Charlotte's mind is moving at the speed of light from the time she wakes up until her eyes rest and she falls into slumber each evening. (Even then, she talks in her sleep so I'm certain her adventures while asleep are just as colorful as when she is awake.) Her ability to create worlds is an overt demonstation of her learning and of her working out how she fits in our complicated, structured, and highly social world. Also, as a child who is always being told what to do (comb your hair, brush your teeth, close your mouth when you chew) her play done her way. She is the ruler of her imagination. She decides what will be done, and when and how. She's created control and comfort for herself, and if you choose to, or if you are lucky enough to be asked to enter that world, she is in control of you. "Mommy, you are the orphan kangaroo's momma and your name is Sillidiferous and, no, no wait, you are her sister and your name is Bella. Yes, that's who you are! Hurry up, Bella! We need to get to the white forest and find the magic potion!"

Yes, you read this, and you laugh, because you fondly recall your own adventures imagining a world around you. Or, my description of my child sounds like your own son or daughter. All kids learn through imaginative play. Maybe you read this and you know that this is not true. Not everyone learns to negotiate their place in the world in this way. Many of us are lucky to have theory of mind. "Theory of mind is one's ability to attribute mental states — beliefs, intents, desires, pretending, knowledge, etc. — to oneself and others and to understand that others have beliefs, desires, intentions, and perspectives that are different from one's own." (Wikipedia, I know, but remember this isn't an academic paper and I just pulled the definition from the nearest webpage because I'm doing double duty right now and am acting as the kangaroo orphan's mother and she is keeping warm in the waistband of my pants.)

I relish Charlotte's love of play because not all children learn in this way. Not all children will naturally advance to this developmental stage. Some children are not able to practice their understanding of social norms by creating imaginary worlds where they can work out problems and negotiate situations. Not all children have rooms brimming with toys that are temporarily resting before being loved, and enjoyed, and part of someone's growing up.

As a child with an active imagination, this was hard for me to understand. Actually, it was painful for me to discover that not all kids were able to enter the perfect imaginative places I enjoyed as a child. To me, this seems lonely and scary. How does one learn about the world around her if not by creating her own world in which she can practice?

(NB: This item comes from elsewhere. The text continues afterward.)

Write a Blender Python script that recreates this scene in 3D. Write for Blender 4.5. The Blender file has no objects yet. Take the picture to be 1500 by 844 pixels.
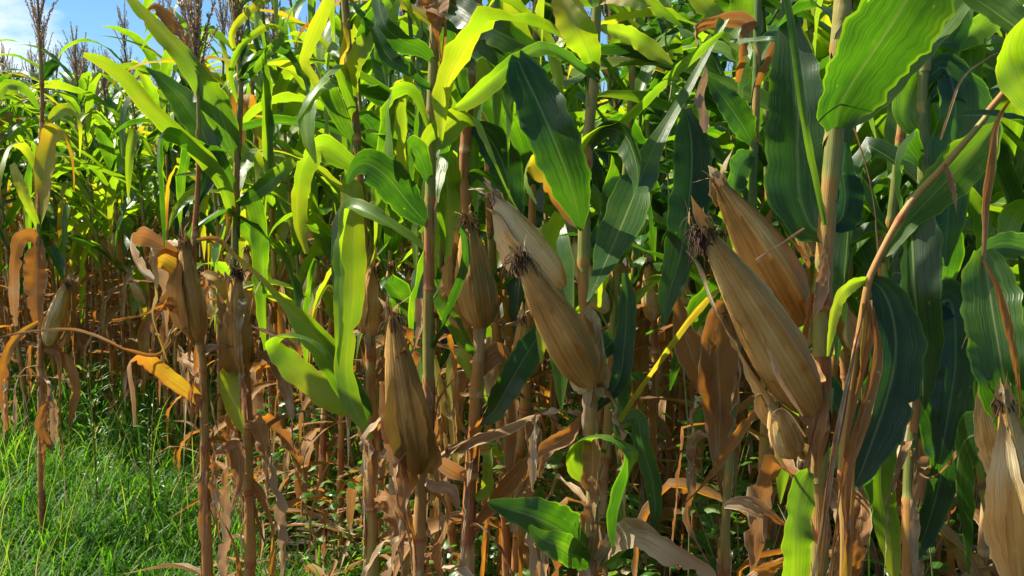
import bpy, math, random
import numpy as np
from mathutils import Vector
S = bpy.context.scene
COL = S.collection
R = math.radians

# ---------------------------------------------------------------- camera, world, sun, exposure
FOC, CX, CY, EYE, PITCH = 1600.0, 750.0, 422.0, 1.5, R(6.0)
cam_d = bpy.data.cameras.new('camera'); cam = bpy.data.objects.new('camera', cam_d); COL.objects.link(cam)
cam.location = (0, 0, EYE); cam.rotation_euler = (R(90) - PITCH, 0, 0)
cam_d.sensor_width = 36; cam_d.lens = 36 * FOC / 1500; cam_d.clip_start = .05; cam_d.clip_end = 3000
S.camera = cam
SUNV = Vector((-.76, .34, .96)).normalized()
SUN_EL = math.asin(SUNV.z); SUN_AZ = math.atan2(SUNV.x, SUNV.y)       # azimuth from +Y towards +X
sun_d = bpy.data.lights.new('sun', 'SUN'); sun = bpy.data.objects.new('sun', sun_d); COL.objects.link(sun)
sun_d.energy = 5.0; sun_d.angle = R(.5); sun_d.color = (1, .93, .78)
sun.rotation_euler = SUNV.to_track_quat('Z', 'Y').to_euler()
W = bpy.data.worlds.new('World'); S.world = W; W.use_nodes = True
nt = W.node_tree; nt.nodes.clear()
def N(t, typ, **k):
    n = t.nodes.new(typ)
    for a, b in k.items(): setattr(n, a, b)
    return n
sky = N(nt, 'ShaderNodeTexSky', sky_type='NISHITA', sun_disc=False)
sky.sun_elevation = SUN_EL; sky.sun_rotation = SUN_AZ; sky.ozone_density = 2.5; sky.dust_density = 0; sky.air_density = 1.0
tc = N(nt, 'ShaderNodeTexCoord'); mp = N(nt, 'ShaderNodeMapping'); mp.inputs['Scale'].default_value = (2.2, 2.2, 5.0)
mp.inputs['Location'].default_value = (.35, .1, .2)
nz = N(nt, 'ShaderNodeTexNoise'); nz.inputs['Scale'].default_value = 2.4; nz.inputs['Detail'].default_value = 9; nz.inputs['Roughness'].default_value = .58
cr = N(nt, 'ShaderNodeValToRGB'); cr.color_ramp.elements[0].position = .50; cr.color_ramp.elements[1].position = .66
mx = N(nt, 'ShaderNodeMix', data_type='RGBA'); mx.inputs[7].default_value = (11.5, 12.2, 12.8, 1)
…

For these children, an adult must be their guide but that requires effort and finding that place in our brains that has long been forgotten. Them in comes Charlotte, the play coach. For those who might not nauturally be drawn toys and play, she'll show up in your room with a suitcase. She unzips it and out rolls an abundance of costumes, dolls, a jump rope, crayons and paper. Before you know it, you're dressed as a mermaid, you have stickers on your arms that you've been told are your orphan children and your room is a daycare. You'd better hurry up and hide before the evil mermaid witch comes. At first you may not know what happened to you but, after a few play sessions, you've learned a little about life and relationships. You may be more comfortable with others becuase you've figured it out with your play coach. And yes, you've made a very good, very genuine friend who is always going to look out for you in your imaginative world and in real life, too.